Este projeto de empreendedorismo social consiste num sistema de avaliação baseado em quatro parâmetros – acessos (inclui estacionamento e transportes públicos, por exemplo), exterior (aqui avaliam-se rampas ou obstáculos, entre outros), percurso interior (além da mobilidade, analisa-se a informação visual ou sonora) e os bens e serviços – que dão origem a uma classificação de 0 a 100 e que será divulgada como “selo de qualidade” dos locais. Entre os 55 locais já avaliados em todo o país contam-se as áreas de serviço Eurest nas autoestradas, o Museu da Eletricidade, Oceanário, EDP, World of Discoveries ou a Torre dos Clérigos, entre outros.
A Torre dos Clérigos é um exemplo: criou uma sala onde a vista do topo é transmitida em tempo real e em todas as direções. Foto: Rui Oliveira / Global Imagens) “A Torre dos Clérigos é um bom exemplo de uma atração turística inacessível não só a deficientes, mas também a pessoas idosas”, refere Luís Filipe Silva. As últimas dezenas de degraus nunca serão transponíveis para quem tem dificuldades motoras, mas a direção percebeu que a melhor forma de acrescentar visitas ao meio milhão que já contabiliza anualmente é atrair novos mercados aumentando a qualidade.
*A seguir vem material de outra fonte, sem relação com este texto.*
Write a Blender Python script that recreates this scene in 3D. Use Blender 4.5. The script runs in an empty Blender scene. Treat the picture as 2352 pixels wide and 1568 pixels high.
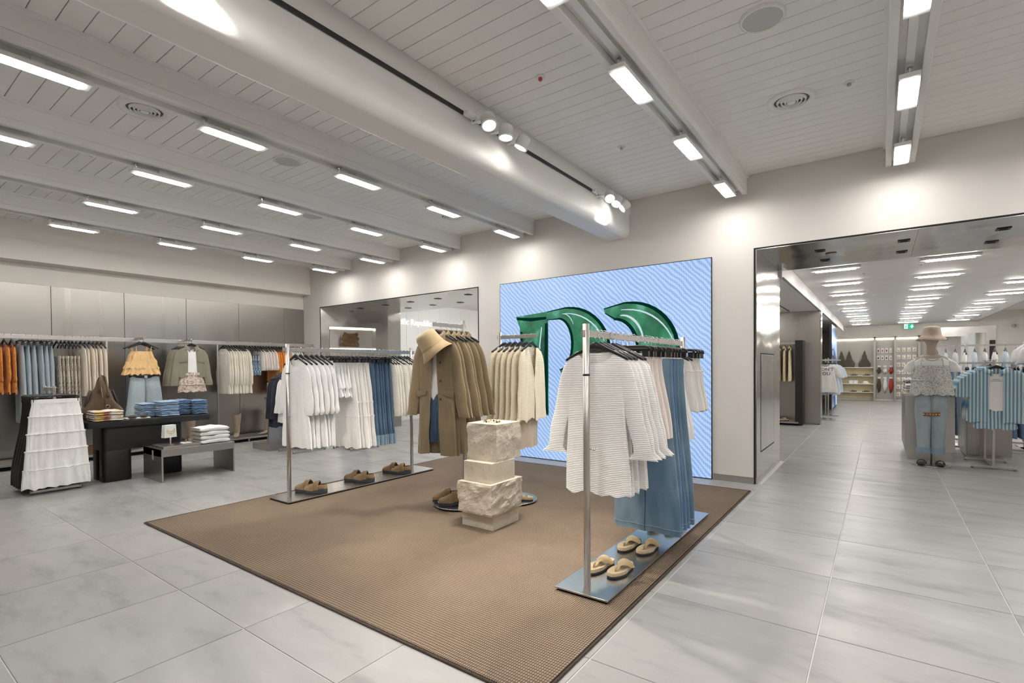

Assim, no último piso acessível de elevador, montaram uma sala especial onde câmaras transmitem, em tempo real, tudo o que pode ver-se do cimo da torre.
“A acessibilidade afeta o deficiente ou o idoso, mas também toda a família que o acompanha. Qualquer saída ou viagem tem de ser planeada mediante a acessibilidade, por isso estamos ainda a desenvolver uma app que indicará, no raio de 500 metros, os locais acessíveis”. A formação de mais auditores e de recursos humanos na hotelaria e restauração, bem como a consultoria de obras – que não quiseram incluir no portfólio de serviços, para manter a credibilidade dos relatórios – estão nos planos de futuro próximo da startup, que não pretende ser lucrativa, apenas sustentável.
“A acessibilidade é a minha missão de vida e, agora, é também o meu trabalho. E não vou descansar enquanto não deixar de ser encarada como facultativa. Tem de ser universal”, remata Hugo Vilela.